The following example shows a manifest file with two local tools installed:

{
  "version": 1,
  "isRoot": true,
  "tools": {
    "botsay": {
      "version": "1.0.0",
      "commands": [
        "botsay"
      ]
    },
    "dotnetsay": {
      "version": "2.1.3",
      "commands": [
        "dotnetsay"
      ]
    }
  }
}

You typically add a local tool to the root directory of the repository. After you check in the manifest file to the repository, developers who check out code from the repository get the latest manifest file. To install all of the tools listed in the manifest file, they run the dotnet tool restore command:

dotnet tool restore

The output indicates which tools were restored:

Tool 'botsay' (version '1.0.0') was restored. Available commands: botsay
Tool 'dotnetsay' (version '2.1.3') was restored. Available commands: dotnetsay
Restore was successful.

Install a specific tool version

To install a pre-release version or a specific version of a tool, specify the version number by using the --version option, as shown in the following example:

dotnet tool install dotnetsay --version 2.1.3

Use a tool

The command that you use to invoke a tool may be different from the name of the package that you install. To display all of the tools currently installed on the machine for the current user, use the dotnet tool list command:

dotnet tool list

The output shows each tool's version and command, similar to the following example:

Package Id      Version      Commands       Manifest
-------------------------------------------------------------------------------------------
botsay          1.0.0        botsay         /home/name/repository/.config/dotnet-tools.json
dotnetsay       2.1.3        dotnetsay      /home/name/repository/.config/dotnet-tools.json

As shown in this example, the list shows local tools. To see global tools, use the --global option, and to see tool-path tools, use the --tool-path option.

Invoke a global tool

For global tools, use the tool command by itself. For example, if the command is dotnetsay or dotnet-doc, that's what you use to invoke the command:

dotnetsay
dotnet-doc

If the command begins with the prefix dotnet-, an alternative way to invoke the tool is to use the dotnet command and omit the tool command prefix. For example, if the command is dotnet-doc, the following command invokes the tool:

dotnet doc

However, in the following scenario you can't use the dotnet command to invoke a global tool:

  • A global tool and a local tool have the same command prefixed by dotnet-.
  • You want to invoke the global tool from a directory that is in scope for the local tool.
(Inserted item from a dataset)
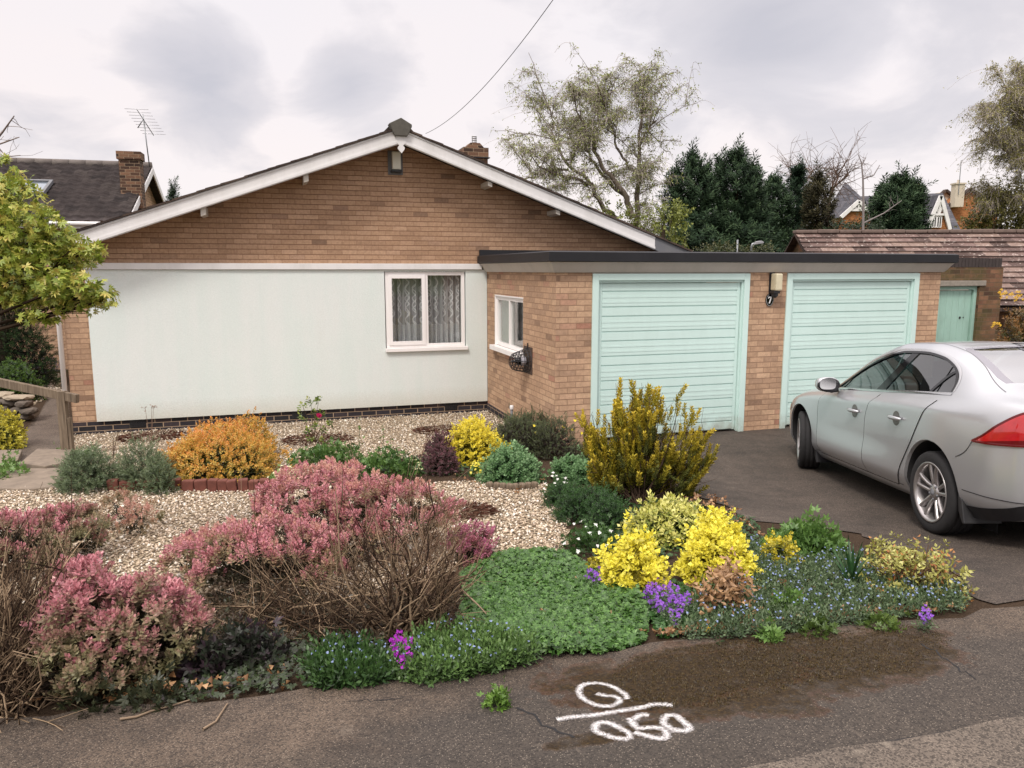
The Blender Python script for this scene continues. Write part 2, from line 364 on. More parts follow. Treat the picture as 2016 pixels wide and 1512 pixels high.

In this scenario, dotnet doc and dotnet dotnet-doc invoke the local tool. To invoke the global tool, use the command by itself:

dotnet-doc

Invoke a tool-path tool

To invoke a global tool that is installed by using the tool-path option, make sure the command is available, as explained earlier in this article.

Invoke a local tool

To invoke a local tool, you have to use the dotnet command from within the installation directory. You can use the long form (dotnet tool run <COMMAND_NAME>) or the short form (dotnet <COMMAND_NAME>), as shown in the following examples:

dotnet tool run dotnetsay
dotnet dotnetsay

If the command is prefixed by dotnet-, you can include or omit the prefix when you invoke the tool. For example, if the command is dotnet-doc, any of the following examples invokes the local tool:

dotnet tool run dotnet-doc
dotnet dotnet-doc
dotnet doc

Update a tool

Updating a tool involves uninstalling and reinstalling it with the latest stable version. To update a tool, use the dotnet tool update command with the same option that you used to install the tool:

dotnet tool update --global <packagename>
dotnet tool update --tool-path <packagename>
dotnet tool update <packagename>

For a local tool, the SDK finds the first manifest file that contains the package ID by looking in the current directory and parent directories. If there is no such package ID in any manifest file, the SDK adds a new entry to the closest manifest file.

Uninstall a tool

Remove a tool by using the dotnet tool uninstall command with the same option that you used to install the tool:

dotnet tool uninstall --global <packagename>
dotnet tool uninstall --tool-path <packagename>
dotnet tool uninstall <packagename>

For a local tool, the SDK finds the first manifest file that contains the package ID by looking in the current directory and parent directories.

Get help and troubleshoot

To get a list of available dotnet tool commands, enter the following command:

dotnet tool --help

To get tool usage instructions, enter one of the following commands or see the tool's website:

<command> --help
dotnet <command> --help

If a tool fails to install or run, see Troubleshoot .NET Core tool usage issues.